* start COLLECTED MATERIAL *

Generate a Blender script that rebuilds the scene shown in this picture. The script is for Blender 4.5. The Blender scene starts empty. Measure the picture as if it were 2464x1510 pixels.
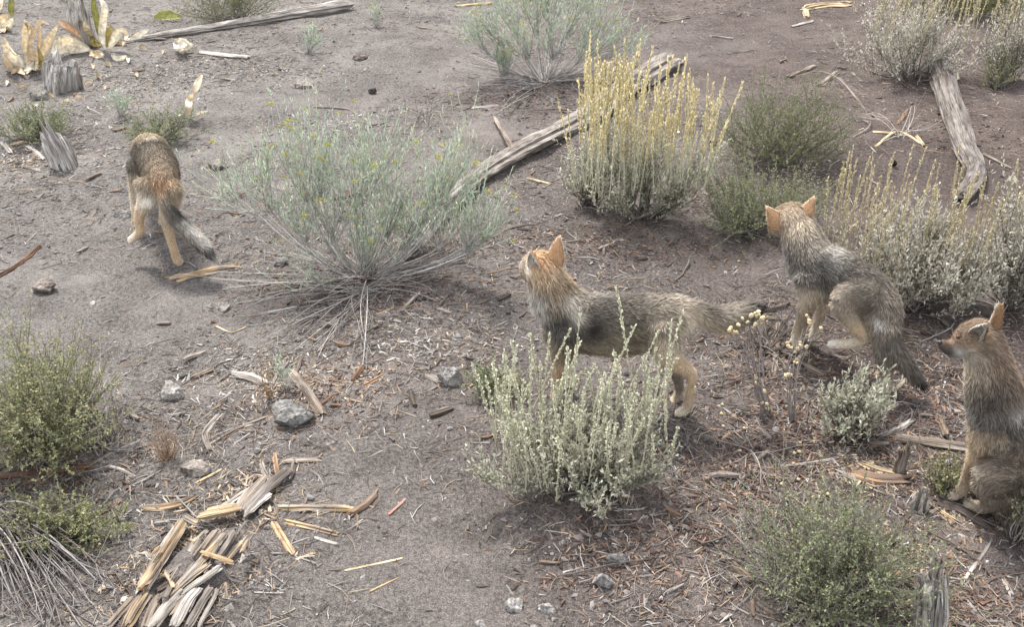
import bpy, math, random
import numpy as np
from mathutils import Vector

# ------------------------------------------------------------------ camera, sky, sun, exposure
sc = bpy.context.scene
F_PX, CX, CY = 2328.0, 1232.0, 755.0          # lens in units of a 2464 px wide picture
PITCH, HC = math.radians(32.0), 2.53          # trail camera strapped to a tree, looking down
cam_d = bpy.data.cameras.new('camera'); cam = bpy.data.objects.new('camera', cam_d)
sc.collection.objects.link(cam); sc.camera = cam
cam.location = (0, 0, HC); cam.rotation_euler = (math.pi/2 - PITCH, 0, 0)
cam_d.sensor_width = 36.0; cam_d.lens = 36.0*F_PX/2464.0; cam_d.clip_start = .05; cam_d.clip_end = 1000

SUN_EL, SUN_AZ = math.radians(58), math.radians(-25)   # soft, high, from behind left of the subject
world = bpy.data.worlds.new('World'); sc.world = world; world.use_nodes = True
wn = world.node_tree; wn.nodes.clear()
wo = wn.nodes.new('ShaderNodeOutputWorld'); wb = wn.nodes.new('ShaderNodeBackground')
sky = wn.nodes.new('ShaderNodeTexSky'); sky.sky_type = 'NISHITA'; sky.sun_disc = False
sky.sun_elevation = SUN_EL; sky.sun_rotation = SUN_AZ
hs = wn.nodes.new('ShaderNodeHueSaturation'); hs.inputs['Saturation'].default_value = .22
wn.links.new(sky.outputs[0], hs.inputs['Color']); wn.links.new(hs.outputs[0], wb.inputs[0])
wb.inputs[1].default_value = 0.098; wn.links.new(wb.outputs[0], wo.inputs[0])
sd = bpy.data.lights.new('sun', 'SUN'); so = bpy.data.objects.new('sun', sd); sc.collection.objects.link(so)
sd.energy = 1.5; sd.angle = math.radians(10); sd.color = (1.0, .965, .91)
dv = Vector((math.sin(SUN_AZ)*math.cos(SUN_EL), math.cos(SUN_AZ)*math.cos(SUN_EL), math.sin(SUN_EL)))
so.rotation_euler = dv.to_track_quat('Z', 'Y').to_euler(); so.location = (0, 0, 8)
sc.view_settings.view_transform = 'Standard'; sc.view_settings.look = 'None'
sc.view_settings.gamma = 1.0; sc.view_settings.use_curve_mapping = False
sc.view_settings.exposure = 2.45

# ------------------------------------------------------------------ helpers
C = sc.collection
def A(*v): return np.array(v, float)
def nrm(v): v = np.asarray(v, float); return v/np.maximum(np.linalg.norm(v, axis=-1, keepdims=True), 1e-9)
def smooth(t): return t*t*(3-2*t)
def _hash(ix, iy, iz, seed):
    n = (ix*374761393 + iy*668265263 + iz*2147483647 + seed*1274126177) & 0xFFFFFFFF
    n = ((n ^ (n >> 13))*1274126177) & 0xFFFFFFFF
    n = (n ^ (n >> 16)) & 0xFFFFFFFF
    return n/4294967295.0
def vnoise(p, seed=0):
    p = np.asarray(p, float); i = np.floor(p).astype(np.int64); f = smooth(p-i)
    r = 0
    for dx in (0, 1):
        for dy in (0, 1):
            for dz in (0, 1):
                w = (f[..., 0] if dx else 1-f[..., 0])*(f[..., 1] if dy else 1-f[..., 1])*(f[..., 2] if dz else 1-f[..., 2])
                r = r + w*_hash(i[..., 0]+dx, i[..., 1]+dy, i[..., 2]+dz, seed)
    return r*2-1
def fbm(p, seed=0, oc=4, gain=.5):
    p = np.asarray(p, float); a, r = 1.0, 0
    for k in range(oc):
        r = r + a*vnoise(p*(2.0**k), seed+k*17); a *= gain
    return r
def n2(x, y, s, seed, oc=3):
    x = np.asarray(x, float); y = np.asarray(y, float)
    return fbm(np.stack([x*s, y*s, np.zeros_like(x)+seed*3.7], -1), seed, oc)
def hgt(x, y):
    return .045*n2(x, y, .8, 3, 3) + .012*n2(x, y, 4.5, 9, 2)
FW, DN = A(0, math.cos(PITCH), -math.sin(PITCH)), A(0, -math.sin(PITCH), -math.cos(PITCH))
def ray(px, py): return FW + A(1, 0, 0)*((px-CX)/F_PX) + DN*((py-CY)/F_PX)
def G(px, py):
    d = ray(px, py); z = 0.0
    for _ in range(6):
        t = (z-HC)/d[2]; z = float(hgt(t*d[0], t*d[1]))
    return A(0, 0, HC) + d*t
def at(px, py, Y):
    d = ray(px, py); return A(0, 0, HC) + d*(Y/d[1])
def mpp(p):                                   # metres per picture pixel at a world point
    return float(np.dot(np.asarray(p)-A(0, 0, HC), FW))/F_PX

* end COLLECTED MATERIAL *

**INSTRUCTIONS TO FOLLOW:** Leave the pictures out and please restate exactly the lines running from the start of the material through the one with "from mathutils import Vector".

**EXERCISE RESPONSE:**
Generate a Blender script that rebuilds the scene shown in this picture. The script is for Blender 4.5. The Blender scene starts empty. Measure the picture as if it were 2464x1510 pixels.
import bpy, math, random
import numpy as np
from mathutils import Vector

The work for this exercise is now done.